▶ Exercise directions
Return exactly the listing's lines, from its first line to the line holding "PI = math.pi", ends included.

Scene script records
-.-.-

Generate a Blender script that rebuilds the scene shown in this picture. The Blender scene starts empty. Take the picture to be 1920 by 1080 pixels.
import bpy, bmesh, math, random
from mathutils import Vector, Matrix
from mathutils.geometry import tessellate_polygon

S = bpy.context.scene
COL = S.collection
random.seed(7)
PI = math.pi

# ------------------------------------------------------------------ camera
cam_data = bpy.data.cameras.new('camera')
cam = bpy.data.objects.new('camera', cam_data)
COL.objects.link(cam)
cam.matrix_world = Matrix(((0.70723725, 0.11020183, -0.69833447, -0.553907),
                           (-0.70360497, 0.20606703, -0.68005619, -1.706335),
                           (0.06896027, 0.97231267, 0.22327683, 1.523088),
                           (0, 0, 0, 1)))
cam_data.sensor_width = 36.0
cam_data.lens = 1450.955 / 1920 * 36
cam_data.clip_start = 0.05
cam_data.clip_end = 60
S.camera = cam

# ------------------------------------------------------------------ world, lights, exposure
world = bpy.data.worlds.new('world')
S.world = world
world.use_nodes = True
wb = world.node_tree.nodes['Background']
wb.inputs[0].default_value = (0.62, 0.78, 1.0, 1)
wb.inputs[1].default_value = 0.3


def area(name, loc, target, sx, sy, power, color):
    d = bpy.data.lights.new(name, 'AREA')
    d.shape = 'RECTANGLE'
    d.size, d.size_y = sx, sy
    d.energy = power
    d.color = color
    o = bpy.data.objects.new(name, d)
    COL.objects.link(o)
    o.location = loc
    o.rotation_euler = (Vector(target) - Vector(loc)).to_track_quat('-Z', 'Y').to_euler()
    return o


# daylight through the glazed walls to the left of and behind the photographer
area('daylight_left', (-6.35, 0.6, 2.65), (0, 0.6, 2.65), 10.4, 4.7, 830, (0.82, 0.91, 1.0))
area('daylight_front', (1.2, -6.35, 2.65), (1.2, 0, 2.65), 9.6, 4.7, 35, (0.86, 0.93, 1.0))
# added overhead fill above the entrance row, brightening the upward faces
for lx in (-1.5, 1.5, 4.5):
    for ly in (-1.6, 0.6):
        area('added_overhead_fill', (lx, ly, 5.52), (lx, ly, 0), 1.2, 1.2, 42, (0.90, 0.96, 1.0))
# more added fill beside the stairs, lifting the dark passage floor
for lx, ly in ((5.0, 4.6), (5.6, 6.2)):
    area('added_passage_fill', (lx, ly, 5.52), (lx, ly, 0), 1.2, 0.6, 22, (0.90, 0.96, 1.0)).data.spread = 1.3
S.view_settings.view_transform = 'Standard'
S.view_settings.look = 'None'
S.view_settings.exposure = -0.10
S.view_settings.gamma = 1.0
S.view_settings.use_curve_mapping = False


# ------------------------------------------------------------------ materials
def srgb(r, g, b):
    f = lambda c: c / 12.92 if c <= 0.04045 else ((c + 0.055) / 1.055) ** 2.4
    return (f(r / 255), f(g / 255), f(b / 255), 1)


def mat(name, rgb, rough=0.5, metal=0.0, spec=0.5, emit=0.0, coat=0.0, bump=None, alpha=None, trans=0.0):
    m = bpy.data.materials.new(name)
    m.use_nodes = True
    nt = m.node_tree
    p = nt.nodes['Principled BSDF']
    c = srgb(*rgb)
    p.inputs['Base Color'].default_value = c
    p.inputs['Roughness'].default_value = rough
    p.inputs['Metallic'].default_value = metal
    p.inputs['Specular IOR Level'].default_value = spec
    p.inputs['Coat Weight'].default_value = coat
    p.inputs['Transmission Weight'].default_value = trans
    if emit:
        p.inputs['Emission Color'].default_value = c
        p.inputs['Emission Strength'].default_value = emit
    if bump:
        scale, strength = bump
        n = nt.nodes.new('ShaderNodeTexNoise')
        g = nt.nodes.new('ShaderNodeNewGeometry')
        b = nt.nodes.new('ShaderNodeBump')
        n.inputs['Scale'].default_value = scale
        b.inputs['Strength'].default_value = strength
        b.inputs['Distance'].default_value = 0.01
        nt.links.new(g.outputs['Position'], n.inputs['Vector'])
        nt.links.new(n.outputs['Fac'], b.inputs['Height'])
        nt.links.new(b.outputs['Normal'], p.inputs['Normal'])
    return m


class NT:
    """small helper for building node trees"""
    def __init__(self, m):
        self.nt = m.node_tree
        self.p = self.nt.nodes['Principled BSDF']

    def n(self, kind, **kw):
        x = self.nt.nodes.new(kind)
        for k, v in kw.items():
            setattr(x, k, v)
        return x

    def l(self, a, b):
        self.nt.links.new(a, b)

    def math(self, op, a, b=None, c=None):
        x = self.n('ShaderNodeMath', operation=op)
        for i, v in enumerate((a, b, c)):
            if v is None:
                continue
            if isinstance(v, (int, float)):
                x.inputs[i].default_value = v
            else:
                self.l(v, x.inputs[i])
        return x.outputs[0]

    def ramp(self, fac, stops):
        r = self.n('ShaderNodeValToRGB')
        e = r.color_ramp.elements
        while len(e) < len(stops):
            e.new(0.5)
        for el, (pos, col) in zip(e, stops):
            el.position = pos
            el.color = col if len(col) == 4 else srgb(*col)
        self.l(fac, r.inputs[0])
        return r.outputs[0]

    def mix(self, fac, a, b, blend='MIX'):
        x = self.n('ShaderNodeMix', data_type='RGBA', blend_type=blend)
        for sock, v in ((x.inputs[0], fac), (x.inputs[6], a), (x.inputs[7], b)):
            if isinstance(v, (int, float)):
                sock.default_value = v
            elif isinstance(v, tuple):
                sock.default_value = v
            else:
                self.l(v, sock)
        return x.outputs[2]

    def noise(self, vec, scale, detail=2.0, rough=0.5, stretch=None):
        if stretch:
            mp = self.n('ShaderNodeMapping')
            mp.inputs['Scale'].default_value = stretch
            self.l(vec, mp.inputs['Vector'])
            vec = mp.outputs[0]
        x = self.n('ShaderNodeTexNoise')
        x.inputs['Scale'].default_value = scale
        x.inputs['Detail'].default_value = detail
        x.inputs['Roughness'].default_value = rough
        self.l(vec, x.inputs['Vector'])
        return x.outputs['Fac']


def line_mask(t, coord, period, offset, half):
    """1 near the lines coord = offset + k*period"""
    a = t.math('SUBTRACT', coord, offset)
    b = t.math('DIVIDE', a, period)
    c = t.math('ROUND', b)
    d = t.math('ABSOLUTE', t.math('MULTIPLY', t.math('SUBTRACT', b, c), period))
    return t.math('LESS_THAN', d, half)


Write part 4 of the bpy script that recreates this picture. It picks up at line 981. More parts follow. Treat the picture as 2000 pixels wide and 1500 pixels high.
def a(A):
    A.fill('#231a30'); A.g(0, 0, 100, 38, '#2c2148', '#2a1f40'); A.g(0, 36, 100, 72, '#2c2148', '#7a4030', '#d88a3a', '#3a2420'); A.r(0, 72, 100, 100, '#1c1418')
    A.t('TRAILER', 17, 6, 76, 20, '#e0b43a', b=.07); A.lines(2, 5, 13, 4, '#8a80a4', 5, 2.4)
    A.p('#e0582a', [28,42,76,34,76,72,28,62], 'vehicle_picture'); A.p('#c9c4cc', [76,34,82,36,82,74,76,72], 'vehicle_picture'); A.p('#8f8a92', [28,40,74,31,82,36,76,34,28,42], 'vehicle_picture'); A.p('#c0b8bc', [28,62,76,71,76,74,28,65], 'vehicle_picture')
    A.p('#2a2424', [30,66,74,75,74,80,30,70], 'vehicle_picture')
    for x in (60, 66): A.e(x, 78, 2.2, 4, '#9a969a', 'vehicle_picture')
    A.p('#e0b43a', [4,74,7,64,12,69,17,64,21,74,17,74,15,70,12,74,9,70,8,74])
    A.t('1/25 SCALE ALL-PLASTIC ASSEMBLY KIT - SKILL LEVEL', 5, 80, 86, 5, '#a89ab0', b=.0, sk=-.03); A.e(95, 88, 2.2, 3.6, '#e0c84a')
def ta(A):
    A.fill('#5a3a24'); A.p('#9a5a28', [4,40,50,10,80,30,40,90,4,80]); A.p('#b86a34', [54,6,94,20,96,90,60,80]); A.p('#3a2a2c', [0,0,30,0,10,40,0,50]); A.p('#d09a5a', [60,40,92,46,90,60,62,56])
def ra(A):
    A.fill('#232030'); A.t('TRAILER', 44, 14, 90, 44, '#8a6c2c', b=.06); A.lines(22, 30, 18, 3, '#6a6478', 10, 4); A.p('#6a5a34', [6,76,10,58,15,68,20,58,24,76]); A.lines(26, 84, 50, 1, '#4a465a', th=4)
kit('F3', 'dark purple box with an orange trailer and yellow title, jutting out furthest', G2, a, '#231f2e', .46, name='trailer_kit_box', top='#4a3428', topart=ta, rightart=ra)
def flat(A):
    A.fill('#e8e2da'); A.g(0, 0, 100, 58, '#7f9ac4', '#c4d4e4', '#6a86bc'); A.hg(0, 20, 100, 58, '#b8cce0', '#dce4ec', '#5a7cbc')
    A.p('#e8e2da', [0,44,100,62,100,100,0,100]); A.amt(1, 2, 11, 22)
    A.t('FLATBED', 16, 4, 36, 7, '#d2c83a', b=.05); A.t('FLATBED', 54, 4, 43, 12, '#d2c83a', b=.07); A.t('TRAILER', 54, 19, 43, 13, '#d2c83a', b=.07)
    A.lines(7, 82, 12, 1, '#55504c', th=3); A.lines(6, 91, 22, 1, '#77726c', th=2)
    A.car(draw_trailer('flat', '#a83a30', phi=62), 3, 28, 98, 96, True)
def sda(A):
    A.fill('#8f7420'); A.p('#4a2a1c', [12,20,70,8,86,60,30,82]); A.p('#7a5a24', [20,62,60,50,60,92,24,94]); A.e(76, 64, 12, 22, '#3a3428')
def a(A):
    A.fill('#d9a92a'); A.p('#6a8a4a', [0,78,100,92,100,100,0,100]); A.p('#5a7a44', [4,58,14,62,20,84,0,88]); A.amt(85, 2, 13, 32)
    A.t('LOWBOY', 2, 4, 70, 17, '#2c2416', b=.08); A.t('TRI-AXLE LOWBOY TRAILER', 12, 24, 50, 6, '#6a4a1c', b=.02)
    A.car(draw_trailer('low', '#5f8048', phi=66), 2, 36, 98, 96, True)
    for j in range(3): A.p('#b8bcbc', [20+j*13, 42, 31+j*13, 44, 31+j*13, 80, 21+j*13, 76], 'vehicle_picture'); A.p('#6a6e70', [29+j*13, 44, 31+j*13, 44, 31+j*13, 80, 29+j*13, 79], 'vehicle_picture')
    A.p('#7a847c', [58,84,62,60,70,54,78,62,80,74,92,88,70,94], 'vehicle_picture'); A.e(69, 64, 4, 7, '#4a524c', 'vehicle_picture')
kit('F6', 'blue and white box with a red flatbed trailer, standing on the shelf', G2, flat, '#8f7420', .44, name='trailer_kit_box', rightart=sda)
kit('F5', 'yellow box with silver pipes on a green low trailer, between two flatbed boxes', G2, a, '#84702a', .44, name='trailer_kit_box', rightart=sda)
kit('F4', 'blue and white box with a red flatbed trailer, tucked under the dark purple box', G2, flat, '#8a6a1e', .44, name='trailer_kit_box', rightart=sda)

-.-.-

▶ Result of the task
Generate a Blender script that rebuilds the scene shown in this picture. The Blender scene starts empty. Take the picture to be 1920 by 1080 pixels.
import bpy, bmesh, math, random
from mathutils import Vector, Matrix
from mathutils.geometry import tessellate_polygon

S = bpy.context.scene
COL = S.collection
random.seed(7)
PI = math.pi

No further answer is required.